Young Adult (Jason Reitman, 2011)

In a rare, packed house at the Music Box Theater, cinephiles were greeted with a “secret” screening of Young Adult. It wasn’t much of a secret; the film’s co-star, Patton Oswalt, spilled the beans over his Twitter. But the buzz for the film was electric, and as management started teasing of what the film would be (the announcement of Happy Feet 2 was met with faux-storming out by several audience members), we were greeted by not only Patton Oswalt, but director Jason Reitman and writer Diablo Cody. They’d stay for a Q&A session that was marked by Oswalt’s impeccable comic timing and a remarkably thoughtful and detailed outline of the writing/directorial process from Cody and Reitman. I’ve been to my fair share of prescreenings and Q&A sessions, but this easily takes the cake as my favorite.

As for the film, for those who admired Cody and Reitman’s previous effort in Juno, it’s a bit surprising to see how much a departure Young Adult is in terms of tone. It bares more similarities with Reitman’s previous outing, Up in the Air, at least in terms of achieving a darker comic tone while shifting the material to a more mature setting (though if Young Adult is about anything, it’s about immaturity).

Young Adult focuses on the sense of loss that comes with adulthood, particularly on those who emphasize a great deal of importance on a specific time in their life; such is the case for Mavis (Charlize Theron). She’s a young adult fiction ghost writer who has left her tiny, fictional town of Mercury, Minnesota for the “Mini-Apple”. But as her life falls into a routine, she is greeted by the news that her high school flame has just had a child. The news prompts her to leave the cityscape and retrieve something that was lost decades ago.

The film balances an astutely dark comic tone with individual scenes of poignancy that made for an experience similar to Up in the Air. Comparisons  to Billy Wilder’s work was a topic often touched upon during Up in the Air’s press campaign, and I doubt Reitman is going to dodge those same comparisons when Young Adult screens for critics. But what I admire most about Young Adult is its sense of time and place; Cody understands a specific type of character in Mavis, and creates a grand sense of time while containing her to what is essentially a weekend. We get a very in-depth history of Mavis’ depression, alcoholism, and anxieties that is realized in a very organic and believable way. And the town in which Reitman and Cody operate under only serves to accentuate why Mavis is the way she is.

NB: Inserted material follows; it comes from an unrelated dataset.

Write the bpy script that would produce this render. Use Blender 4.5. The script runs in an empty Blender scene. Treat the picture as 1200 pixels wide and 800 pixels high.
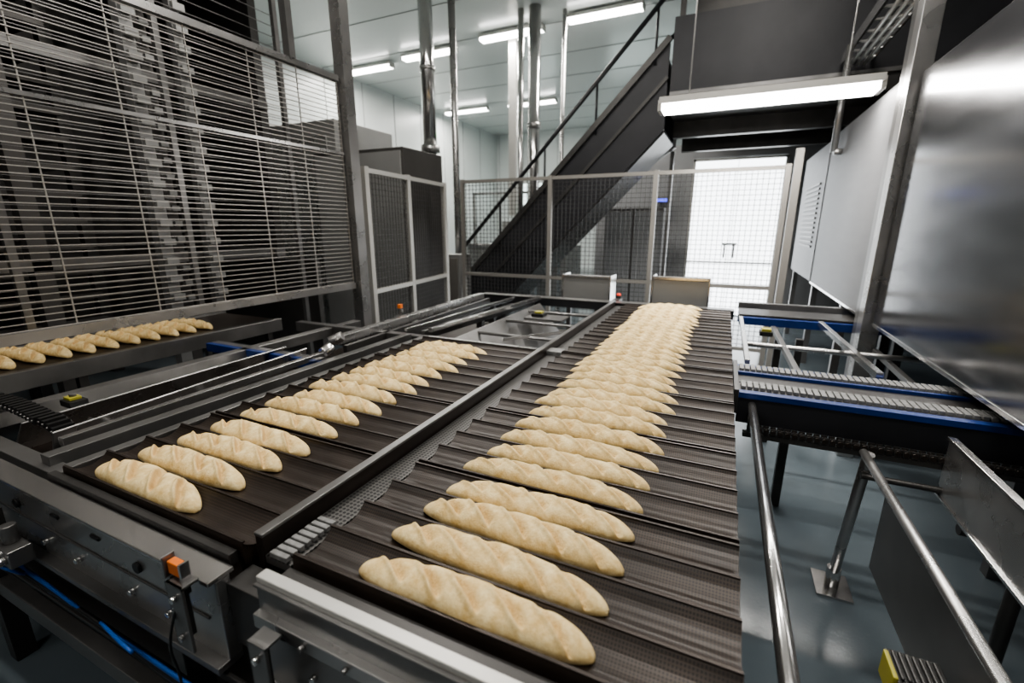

Cody makes a rather risky decision in the film’s final act that will likely turn off some viewers, but frankly, I thought it kind of makes the film. There’s a scene where Theron’s character is forced to decide between paths and what motivates her to choose is incredibly rich as both a dark comedic moment and telling as a commentary on those enamored by a different place in time.

Rating: 8/10

As an aside: Young Adult’s awards prospects. Reitman’s been nominated twice in a row, and both Cody and Theron have an Academy Award to their name.  Young Adult’s darker tone will make it a tough commercial sell, though with (kinda) similar films like Bridesmaids and Bad Teacher breaking $100 million, it might not be quite so tough. I’m betting Theron will get a Best Actress nomination and Cody will be up for Best Original Screenplay. Beyond that, it depends on its success critically and commercially; the field could potentially expand to Best Picture and Best Director, though I doubt it. What’s really on the fence is Patton Oswalt’s Supporting Actor performance; he’s good, though Young Adult has to really play well for me to believe he’s in the fray. But with an unseen performance from Max Von Sydow in Extremely Loud and Incredibly Close and a still-in-question performance from Kenneth Branagh in My Week with Marilyn, it’ll need support.